Ada banyak dasar pemikiran yang memotivasi seorang petani mempraktekkan pertanian organik. Praktek yang paling ekstrim bahkan sangat meminimalkan intervensi manusia. Petani hanya bertugas sebagai penebar benih dan pemetik hasil saja. Ada juga yang sangat longgar, masih mentoleransi penggunaan bahan-bahan kimia sintetis tertentu apabila diperlukan.
a.       Penyiapan lahan
Lahan untuk pertanian organik harus terbebas dari residu pupuk dan obat-obatan kimia sintetis. Proses konversi lahan dari pertanian konvensional ke pertanian organik membutuhkan waktu setidaknya 1-3 tahun. Selama masa transisi, produk pertanian yang dihasilkan belum bisa dikatakan organik karena biasanya masih mengandung residu-residu kimia.
Hal lain yang harus diperhatikan adalah lingkungan disekitar lahan. Pencemaran zat kimia dari kebun tetangga bisa merusak sistem pertanian organik yang telah dibangun. Zat-zat pencemar bisa berpindah ke lahan organik kita karena dibawa oleh air dan udara.
Selain zat pencemar, pemakaian obat-obatan dari kebun tetangga bisa menyebabkan hama dan penyakit lari ke lahan pertanian organik. Tentunya hama akan mencari lahan-lahan yang bebas racun, dan sialnya kebun organik akan menjadi sasaran empuk.
Untuk menyiasati hal tersebut, bisa menggunakan tanaman pagar. Beberapa jenis tanaman pagar memiliki kemampuan sebagai penyerap bau, bahan kimia, dan pengusir hama. Selain itu, hijauan dari tanaman pagar bisa digunakan sebagai bahan pupuk organik.


b.      Kondisi pengairan
Kondisi pengairan atau irigasi menjadi penentu juga dalam pertanian organik. Akan menjadi sia-sia apabila kita menerapkan pertanian organik sementara air yang mengaliri lahan kita banyak mengandung residu bahan kimia. Tentunya lahan kita beresiko tercemar zat-zat tersebut. Pada akhirnya produk pertanian organik kita tidak steril dari racun-racun kimia.

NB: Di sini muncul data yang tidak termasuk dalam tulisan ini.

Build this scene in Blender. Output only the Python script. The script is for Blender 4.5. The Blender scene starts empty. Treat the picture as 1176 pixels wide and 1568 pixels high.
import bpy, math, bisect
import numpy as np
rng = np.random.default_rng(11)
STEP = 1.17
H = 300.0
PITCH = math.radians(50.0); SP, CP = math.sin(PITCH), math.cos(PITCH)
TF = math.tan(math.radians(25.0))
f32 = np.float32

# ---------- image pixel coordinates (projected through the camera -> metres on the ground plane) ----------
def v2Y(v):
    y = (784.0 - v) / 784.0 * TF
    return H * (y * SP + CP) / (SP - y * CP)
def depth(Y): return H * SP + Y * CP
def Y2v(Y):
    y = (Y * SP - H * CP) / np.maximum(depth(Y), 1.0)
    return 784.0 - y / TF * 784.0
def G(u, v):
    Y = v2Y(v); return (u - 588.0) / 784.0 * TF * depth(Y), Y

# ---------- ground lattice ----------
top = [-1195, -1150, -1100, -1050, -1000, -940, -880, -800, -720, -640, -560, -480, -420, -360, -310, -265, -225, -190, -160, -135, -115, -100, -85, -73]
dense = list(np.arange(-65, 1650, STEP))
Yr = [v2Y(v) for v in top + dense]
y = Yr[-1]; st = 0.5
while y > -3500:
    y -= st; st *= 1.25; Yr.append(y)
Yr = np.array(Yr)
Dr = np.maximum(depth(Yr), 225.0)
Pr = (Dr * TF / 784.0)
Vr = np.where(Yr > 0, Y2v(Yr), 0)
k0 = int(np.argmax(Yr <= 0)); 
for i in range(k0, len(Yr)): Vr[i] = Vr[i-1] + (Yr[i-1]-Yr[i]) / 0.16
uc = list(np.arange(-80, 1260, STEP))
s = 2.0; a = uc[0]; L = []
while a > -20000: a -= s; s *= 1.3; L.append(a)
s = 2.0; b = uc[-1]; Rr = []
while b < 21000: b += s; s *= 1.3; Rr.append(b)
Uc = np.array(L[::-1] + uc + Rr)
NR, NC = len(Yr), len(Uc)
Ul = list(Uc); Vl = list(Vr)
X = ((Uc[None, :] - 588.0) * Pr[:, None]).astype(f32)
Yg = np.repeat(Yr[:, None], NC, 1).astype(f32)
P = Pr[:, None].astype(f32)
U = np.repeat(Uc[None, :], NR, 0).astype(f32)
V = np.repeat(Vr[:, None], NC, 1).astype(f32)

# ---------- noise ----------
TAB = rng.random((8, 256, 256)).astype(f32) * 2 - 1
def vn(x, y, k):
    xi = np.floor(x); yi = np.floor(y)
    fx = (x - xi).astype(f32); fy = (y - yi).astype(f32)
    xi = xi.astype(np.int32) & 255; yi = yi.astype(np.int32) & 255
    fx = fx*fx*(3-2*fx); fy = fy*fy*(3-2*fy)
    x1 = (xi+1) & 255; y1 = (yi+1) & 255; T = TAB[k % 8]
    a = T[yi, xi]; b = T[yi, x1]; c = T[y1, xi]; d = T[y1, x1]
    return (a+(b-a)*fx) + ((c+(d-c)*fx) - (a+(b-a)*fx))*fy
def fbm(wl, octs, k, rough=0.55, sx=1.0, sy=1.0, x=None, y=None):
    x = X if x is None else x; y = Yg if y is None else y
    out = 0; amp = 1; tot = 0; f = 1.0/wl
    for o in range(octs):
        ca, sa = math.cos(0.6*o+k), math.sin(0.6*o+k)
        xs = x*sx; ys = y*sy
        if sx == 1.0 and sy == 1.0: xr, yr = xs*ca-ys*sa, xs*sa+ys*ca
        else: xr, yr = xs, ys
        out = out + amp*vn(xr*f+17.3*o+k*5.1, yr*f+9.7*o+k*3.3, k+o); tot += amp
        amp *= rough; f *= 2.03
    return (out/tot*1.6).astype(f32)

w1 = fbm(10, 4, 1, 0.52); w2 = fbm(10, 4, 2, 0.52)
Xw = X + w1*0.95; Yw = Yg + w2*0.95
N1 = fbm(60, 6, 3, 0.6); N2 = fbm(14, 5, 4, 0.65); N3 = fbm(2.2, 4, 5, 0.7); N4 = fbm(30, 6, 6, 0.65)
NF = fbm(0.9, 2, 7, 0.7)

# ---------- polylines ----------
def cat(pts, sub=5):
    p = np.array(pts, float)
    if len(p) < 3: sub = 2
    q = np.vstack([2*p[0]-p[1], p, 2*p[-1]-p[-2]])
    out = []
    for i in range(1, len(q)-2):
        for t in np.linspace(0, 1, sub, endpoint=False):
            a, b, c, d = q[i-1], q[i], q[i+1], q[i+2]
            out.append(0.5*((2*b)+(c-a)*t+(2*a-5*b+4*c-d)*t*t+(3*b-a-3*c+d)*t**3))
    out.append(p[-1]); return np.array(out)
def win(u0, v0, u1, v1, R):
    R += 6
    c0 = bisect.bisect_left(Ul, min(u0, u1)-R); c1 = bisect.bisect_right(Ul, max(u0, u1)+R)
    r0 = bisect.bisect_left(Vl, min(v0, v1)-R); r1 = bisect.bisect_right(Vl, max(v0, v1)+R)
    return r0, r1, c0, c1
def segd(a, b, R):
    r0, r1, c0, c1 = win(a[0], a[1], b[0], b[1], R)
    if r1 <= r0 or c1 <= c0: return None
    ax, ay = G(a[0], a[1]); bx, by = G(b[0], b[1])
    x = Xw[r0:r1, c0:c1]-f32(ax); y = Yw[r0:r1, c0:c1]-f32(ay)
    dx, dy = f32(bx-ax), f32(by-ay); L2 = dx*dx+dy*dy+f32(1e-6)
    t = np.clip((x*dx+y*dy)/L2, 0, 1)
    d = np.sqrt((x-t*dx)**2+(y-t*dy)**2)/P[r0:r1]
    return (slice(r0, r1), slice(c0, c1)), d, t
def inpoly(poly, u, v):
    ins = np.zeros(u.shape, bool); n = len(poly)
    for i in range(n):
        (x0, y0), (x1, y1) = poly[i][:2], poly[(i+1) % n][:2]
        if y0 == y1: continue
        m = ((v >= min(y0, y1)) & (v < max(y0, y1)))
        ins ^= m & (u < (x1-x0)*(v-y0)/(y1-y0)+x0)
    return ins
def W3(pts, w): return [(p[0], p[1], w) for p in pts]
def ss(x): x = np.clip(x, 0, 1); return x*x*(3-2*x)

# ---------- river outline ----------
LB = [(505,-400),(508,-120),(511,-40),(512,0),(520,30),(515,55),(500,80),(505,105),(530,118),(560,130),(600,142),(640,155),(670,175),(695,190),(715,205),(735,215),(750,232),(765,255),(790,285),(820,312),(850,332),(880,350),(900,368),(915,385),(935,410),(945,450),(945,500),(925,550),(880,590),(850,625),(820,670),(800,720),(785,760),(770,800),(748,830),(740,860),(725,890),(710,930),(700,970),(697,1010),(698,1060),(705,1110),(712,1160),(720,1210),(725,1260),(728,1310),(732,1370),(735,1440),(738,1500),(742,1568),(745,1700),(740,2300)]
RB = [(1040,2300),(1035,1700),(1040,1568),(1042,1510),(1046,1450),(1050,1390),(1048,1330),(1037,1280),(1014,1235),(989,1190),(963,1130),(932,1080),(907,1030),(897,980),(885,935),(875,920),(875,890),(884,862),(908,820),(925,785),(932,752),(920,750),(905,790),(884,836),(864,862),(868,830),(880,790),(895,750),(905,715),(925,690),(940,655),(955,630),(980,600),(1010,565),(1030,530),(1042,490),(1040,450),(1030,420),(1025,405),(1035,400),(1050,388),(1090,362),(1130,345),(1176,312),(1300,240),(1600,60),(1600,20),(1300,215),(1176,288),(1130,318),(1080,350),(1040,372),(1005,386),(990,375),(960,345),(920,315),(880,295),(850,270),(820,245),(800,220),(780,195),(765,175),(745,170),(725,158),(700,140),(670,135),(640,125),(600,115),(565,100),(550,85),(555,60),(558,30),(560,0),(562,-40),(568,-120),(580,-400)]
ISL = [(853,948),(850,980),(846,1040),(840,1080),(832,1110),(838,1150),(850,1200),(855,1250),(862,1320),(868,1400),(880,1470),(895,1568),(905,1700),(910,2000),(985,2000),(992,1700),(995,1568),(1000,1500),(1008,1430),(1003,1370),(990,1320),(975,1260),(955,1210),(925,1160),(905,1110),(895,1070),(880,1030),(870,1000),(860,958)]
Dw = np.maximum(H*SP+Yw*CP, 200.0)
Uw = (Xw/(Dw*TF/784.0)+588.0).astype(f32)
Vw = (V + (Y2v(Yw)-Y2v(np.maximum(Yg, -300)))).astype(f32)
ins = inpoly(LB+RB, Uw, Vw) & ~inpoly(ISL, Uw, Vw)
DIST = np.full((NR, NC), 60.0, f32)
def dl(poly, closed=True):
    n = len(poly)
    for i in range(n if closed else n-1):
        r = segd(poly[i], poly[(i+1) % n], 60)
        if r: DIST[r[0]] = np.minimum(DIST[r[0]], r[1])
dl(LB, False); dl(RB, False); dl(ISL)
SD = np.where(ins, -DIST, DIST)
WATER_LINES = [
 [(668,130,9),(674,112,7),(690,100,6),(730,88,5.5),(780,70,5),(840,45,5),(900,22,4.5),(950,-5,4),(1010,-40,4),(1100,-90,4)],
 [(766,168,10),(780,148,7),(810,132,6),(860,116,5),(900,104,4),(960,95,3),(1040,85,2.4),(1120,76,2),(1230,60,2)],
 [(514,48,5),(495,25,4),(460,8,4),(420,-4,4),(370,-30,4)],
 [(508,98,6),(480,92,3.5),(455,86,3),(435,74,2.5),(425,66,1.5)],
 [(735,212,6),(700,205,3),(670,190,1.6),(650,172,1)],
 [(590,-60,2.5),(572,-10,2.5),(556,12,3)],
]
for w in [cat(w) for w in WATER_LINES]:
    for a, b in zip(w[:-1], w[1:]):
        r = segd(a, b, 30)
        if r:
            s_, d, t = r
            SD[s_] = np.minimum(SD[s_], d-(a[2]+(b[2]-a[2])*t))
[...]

Untuk mengakali hal ini, pilih lahan yang mempunyai pengairan langsung dari mata air terdekat. Kalau sulit kita bisa mengambil air dari saluran irigasi yang agak besar. Kadar residu kimia dalam saluran air yang besar biasanya sangat rendah, dan airnya masih bisa digunakan untuk pertanian organik. Hindari mengambil air dari limpahan kebun atau sawah konvensional.
Selain itu, bisa juga dibuat unit pemurnian air sendiri. Air dari saluran irigasi ditampung dalam sebuah kolam yang telah direkayasa. Kemudian air keluaran kolam dipakai untuk mengairi kebun organik.

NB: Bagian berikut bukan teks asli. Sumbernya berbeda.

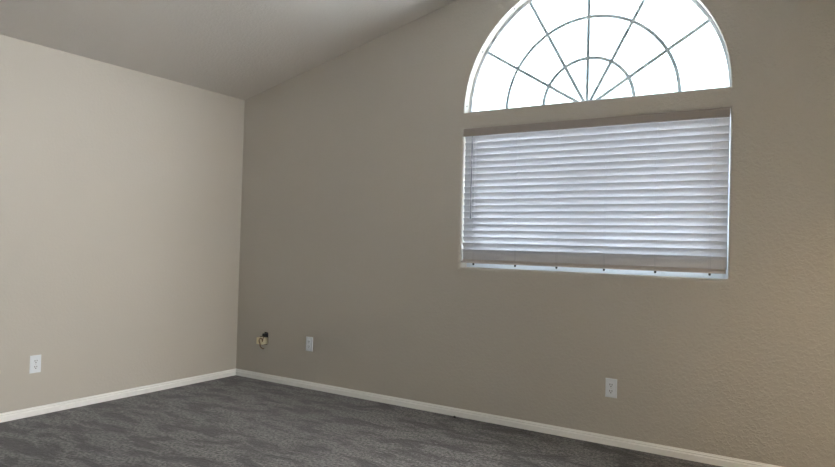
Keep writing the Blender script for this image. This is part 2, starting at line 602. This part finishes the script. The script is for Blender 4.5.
# ------------------------------------------------------------ outlets
def make_outlet(label):
    t = thing('wall_outlet', label, 'outlet', group='duplex outlets on the walls')
    # local: wall is the y=0 plane, room at -y
    bm = bmesh.new()
    pw, ph, d = 0.0355, 0.058, 0.006
    A = [bm.verts.new((x, 0, z)) for x, z in ((-pw, -ph), (pw, -ph), (pw, ph), (-pw, ph))]
    B = [bm.verts.new((x, -d * 0.45, z)) for x, z in ((-pw, -ph), (pw, -ph), (pw, ph), (-pw, ph))]
    C_ = [bm.verts.new((x * 0.90, -d, z * 0.94)) for x, z in ((-pw, -ph), (pw, -ph), (pw, ph), (-pw, ph))]
    for p, q in ((A, B), (B, C_)):
        for k in range(4):
            bm.faces.new((p[k], p[(k + 1) % 4], q[(k + 1) % 4], q[k]))
    bm.faces.new(C_); bm.faces.new(A[::-1])
    link('cover_plate', bm, M['plate'], t)
    for zz in (0.0195, -0.0195):
        bm = bmesh.new()
        out = []
        for k in range(28):
            a = 2 * math.pi * k / 28
            out.append((0.0172 * math.cos(a), max(-0.0142, min(0.0142, 0.0172 * math.sin(a)))))
        extrude_profile(bm, out, -0.004, -0.0082, lambda tt, p, q: (p, tt, zz + q))
        rc = link('receptacle', bm, M['plate'], t)
        for sx, hh in ((-0.0066, 0.0050), (0.0066, 0.0042)):
            link('slot', boxbm(sx - 0.0019, sx + 0.0019, -0.0086, -0.0070, zz + 0.003 - hh, zz + 0.003 + hh), M['dark'], rc)
        bm = bmesh.new()
        tube(bm, [(0, -0.0070, zz - 0.0085), (0, -0.0086, zz - 0.0085)], 0.0034, 12)
        link('ground_hole', bm, M['dark'], rc)
    bm = bmesh.new()
    tube(bm, [(0, -0.005, 0), (0, -0.0068, 0), (0, -0.0074, 0)], [0.0036, 0.0036, 0.0024], 14)
    link('screw', bm, M['steel'], t)
    return t
def dup(root, label):
    r = root.copy()
    COL.objects.link(r)
    r['label'] = label
    for ch in list(root.children):
        c = ch.copy(); COL.objects.link(c); c.parent = r
        for g in list(ch.children):
            e = g.copy(); COL.objects.link(e); e.parent = c
    return r
o1 = make_outlet('white duplex outlet on the window wall directly below the blind, above the baseboard')
o1.location = (3.296, 0, 0.347)
o2 = dup(o1, 'white duplex outlet on the window wall beside the exposed cable cut-out')
o2.location = (0.848, 0, 0.360)
o3 = dup(o1, 'white duplex outlet alone on the bright left wall')
o3.location = (0, -1.729, 0.338)
o3.rotation_euler = (0, 0, math.radians(90))

# ------------------------------------------------------------ cable stub hanging out of the cut-out
cb = thing('cable_connector', 'cream cable connector with loose wires hanging out of a hole in the wall', 'cable', (0.32, 0, 0.335))
bm = boxbm(-0.040, 0.032, -0.040, 0.030, -0.030, 0.027, bevel=0.006, seg=3)
link('connector_body', bm, M['beige'], cb, smooth=False)
bm = bmesh.new()
box(bm, 0.012, 0.048, -0.024, 0.035, 0.034, 0.064, 0.005)
link('clip', bm, M['dark'], cb)
bm = bmesh.new()
lp = []
for k in range(15):
    a = math.radians(-60 + 300 * k / 14)
    lp.append((0.022 + 0.020 * math.cos(a), -0.046, 0.004 + 0.022 * math.sin(a)))
tube(bm, [(0.03, 0.02, 0.04), (0.035, -0.03, 0.038)] + lp[2:] + [(0.012, -0.044, -0.03)], 0.0042, 8)
link('wire_loop', bm, M['brown'], cb, smooth=True)
bm = bmesh.new()
tube(bm, [(-0.005, -0.02, -0.028), (0.002, -0.034, -0.040), (0.014, -0.034, -0.054), (0.027, -0.024, -0.066), (0.032, -0.016, -0.062)], 0.0046, 8)
link('wire_tail', bm, M['brown'], cb, smooth=True)

# ------------------------------------------------------------ speck on the carpet
bm = bmesh.new()
tube(bm, [(-0.009, 0, 0.005), (0.0, 0.001, 0.009), (0.010, -0.001, 0.006)], [0.005, 0.008, 0.005], 8)
sp = link('debris_scrap', bm, M['dark'], smooth=True)
sp.location = (2.240, -0.056, 0)
sp['label'] = 'tiny black scrap on the carpet against the baseboard under the window'
sp['category'] = 'scrap'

c.       Penyiapan benih tanaman
Benih yang digunakan dalam pertanian organik harus berasal dari benih organik. Apabila benih organik sulit didapatkan, untuk tahap awal bisa dibuat dengan memperbanyak benih sendiri. Perbanyakan bisa diambil dari benih konvensional.
Caranya dengan membersihkan benih-benih tersebut dari residu pestisida. Untuk menjadikannya organik, tanam benih tersebut lalu seleksi hasil panen untuk dijadikan benih kembali. Gunakan kaidah-kaidah pemuliaan dan penangkaran benih pada umumnya.

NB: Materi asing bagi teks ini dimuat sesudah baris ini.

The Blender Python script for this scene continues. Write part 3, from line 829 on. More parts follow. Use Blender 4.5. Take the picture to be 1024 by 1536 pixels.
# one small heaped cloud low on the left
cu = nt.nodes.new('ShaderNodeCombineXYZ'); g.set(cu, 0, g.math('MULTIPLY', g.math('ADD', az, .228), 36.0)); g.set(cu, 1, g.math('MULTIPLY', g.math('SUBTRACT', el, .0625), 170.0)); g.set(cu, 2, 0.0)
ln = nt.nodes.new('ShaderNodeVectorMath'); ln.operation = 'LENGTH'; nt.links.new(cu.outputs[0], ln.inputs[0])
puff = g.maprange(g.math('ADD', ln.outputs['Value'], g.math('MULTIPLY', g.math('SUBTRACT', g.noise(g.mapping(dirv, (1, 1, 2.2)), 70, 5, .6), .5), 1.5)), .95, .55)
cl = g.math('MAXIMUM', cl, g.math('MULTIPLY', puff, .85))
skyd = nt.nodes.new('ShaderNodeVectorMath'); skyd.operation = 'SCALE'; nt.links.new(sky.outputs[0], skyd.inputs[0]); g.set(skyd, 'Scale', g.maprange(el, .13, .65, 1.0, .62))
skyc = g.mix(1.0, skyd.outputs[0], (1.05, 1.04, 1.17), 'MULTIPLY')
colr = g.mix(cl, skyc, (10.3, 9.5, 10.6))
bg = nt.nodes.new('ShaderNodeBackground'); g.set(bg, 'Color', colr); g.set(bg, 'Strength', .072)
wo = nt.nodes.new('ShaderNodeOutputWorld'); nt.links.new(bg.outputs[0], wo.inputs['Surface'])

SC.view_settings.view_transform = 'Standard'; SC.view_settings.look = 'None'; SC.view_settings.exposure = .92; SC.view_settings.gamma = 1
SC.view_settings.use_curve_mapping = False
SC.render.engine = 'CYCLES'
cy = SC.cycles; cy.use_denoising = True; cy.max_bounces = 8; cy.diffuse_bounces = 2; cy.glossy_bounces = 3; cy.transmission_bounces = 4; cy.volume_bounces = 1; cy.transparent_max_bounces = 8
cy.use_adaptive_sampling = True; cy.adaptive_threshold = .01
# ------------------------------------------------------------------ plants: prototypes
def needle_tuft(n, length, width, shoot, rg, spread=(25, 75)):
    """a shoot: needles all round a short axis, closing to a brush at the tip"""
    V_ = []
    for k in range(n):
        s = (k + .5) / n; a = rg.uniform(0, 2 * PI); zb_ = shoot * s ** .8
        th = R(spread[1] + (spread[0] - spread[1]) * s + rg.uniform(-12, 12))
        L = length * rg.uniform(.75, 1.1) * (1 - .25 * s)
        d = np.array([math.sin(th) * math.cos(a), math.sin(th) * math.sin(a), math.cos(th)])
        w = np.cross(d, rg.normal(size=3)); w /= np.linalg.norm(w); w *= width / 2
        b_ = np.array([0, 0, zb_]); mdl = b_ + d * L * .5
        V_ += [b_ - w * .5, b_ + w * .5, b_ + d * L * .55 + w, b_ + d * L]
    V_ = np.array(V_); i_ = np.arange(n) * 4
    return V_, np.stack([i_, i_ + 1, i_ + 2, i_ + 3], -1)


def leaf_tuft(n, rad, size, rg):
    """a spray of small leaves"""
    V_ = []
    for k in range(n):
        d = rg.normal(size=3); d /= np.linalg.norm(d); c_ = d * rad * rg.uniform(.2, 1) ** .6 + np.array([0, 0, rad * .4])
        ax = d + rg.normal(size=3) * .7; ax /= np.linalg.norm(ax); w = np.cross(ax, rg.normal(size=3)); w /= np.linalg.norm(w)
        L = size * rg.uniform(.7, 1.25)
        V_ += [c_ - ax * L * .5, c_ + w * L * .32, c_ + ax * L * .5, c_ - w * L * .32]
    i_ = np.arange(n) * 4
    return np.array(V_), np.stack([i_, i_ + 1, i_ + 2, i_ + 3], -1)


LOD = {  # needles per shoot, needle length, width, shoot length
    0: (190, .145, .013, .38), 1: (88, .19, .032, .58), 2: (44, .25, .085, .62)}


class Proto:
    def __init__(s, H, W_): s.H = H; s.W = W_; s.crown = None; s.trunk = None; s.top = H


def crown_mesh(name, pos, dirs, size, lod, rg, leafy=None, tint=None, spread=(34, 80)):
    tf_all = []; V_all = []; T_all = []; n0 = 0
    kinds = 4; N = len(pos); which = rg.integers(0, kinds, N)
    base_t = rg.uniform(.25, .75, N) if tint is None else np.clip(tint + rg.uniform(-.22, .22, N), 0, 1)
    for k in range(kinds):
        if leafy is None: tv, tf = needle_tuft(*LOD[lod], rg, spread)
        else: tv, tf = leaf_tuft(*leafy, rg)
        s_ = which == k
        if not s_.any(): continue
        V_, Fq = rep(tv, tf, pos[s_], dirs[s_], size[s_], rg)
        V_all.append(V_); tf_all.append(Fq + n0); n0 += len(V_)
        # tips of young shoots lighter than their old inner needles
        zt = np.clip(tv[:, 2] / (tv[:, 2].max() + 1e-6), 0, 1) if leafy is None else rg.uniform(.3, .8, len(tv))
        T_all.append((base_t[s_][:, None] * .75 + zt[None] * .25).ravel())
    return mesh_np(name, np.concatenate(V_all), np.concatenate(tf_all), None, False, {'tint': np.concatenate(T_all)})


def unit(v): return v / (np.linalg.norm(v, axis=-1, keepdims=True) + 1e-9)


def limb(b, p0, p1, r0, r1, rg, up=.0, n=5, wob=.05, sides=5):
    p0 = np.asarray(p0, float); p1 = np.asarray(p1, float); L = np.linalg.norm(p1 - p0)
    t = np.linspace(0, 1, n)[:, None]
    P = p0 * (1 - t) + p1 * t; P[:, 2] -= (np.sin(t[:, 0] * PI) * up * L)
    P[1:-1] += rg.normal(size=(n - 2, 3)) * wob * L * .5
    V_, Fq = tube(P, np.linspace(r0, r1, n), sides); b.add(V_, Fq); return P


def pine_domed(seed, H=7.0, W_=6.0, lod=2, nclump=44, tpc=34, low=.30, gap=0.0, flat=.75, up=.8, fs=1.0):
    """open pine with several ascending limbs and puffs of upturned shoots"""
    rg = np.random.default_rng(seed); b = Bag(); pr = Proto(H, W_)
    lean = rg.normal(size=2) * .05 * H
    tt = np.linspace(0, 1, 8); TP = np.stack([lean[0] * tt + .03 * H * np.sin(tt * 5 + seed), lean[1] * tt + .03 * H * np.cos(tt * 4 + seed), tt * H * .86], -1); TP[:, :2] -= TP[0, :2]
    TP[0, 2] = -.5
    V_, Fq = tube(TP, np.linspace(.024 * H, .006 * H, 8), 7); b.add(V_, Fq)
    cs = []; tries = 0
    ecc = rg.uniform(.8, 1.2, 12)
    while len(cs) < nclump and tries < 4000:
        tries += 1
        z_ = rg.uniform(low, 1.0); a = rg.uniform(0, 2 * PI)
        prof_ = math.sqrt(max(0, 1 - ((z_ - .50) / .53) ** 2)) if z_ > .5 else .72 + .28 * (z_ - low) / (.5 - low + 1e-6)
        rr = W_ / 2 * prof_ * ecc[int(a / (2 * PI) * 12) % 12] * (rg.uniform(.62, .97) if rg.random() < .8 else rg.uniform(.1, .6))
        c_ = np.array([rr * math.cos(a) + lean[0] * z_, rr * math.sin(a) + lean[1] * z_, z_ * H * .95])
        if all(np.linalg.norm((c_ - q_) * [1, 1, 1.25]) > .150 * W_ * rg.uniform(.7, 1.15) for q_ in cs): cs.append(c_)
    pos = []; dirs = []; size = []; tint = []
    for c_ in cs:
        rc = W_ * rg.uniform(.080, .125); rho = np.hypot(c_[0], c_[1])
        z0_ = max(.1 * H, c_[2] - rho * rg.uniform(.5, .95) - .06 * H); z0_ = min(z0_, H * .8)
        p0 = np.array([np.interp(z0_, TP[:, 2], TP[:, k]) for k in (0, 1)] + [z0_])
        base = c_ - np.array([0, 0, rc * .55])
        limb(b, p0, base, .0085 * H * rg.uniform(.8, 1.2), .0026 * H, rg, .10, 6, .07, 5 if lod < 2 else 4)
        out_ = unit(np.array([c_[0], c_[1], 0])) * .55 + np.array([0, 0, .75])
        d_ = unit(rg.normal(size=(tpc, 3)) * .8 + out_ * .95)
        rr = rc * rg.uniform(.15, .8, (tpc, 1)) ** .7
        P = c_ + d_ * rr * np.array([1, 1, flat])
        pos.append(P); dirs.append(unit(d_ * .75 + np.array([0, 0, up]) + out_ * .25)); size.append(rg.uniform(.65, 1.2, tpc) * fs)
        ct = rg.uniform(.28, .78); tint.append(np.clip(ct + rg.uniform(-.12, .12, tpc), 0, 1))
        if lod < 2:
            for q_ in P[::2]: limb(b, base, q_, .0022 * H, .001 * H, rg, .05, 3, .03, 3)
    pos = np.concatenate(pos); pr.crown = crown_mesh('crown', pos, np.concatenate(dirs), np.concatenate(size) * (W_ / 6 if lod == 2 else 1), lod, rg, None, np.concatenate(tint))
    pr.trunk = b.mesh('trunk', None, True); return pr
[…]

Jangan mengawetkan benih dengan pestisida, fungisida atau hormon-hormon sintetis. Gunakan metode tradisional untuk mengawetkannya. Benih yang dihasilkan dari proses ini sudah bisa dikatakan benih organik. Hal yang perlu dicatat, benih hasil rekayasa genetika tidak bisa digunakan untuk sistem pertanian organik.



d.      Pupuk dan penyubur tanah
Pemupukan dalam pertanian organik wajib menggunakan pupuk organik. Jenis pupuk organik yang diperbolehkan adalah pupuk hijau, pupuk kandang, pupuk kompos dan variannya, serta pupuk hayati. Untuk mengetahui lebih detailnya silahkan baca jenis-jenis pupuk organik.
Pertanian organik juga bisa menggunakan penyubur tanah atau disebut juga pupuk hayati. Penyubur tanah ini merupakan isolat bakteri-bakteri yang bisa memperbaiki kesuburan tanah. Saat ini pupuk hayati banyak dijual dipasaran seperti EM4, Biokulktur, dll. Pupuk hayati juga bisa dibuat sendiri dengan mengisolasi mikroba dari bahan-bahan organik.
Dalam permentan bahan-bahan tambang mineral alami seperti kapur dan belerang masih ditoleransi untuk digunakan pada pertanian organik. Berikut daftar bahan mineral yang bisa digunakan dalam pertanian organik:
·         Dolomit
·         Gipsum
·         Kapur khlorida
·         Batuan fosfat
·         Natrium klorida
e.       Pengendalihan hama dan penyakit
Pengendalian hama dalam pertanian organik sebaiknya menerapkan konsep pengendalian hama terpadu. Hal-hal yang terlarang adalah menggunakan obat-obatan seperti pestisida, fungisida, herbisida dan sejenisnya untuk membasmi hama.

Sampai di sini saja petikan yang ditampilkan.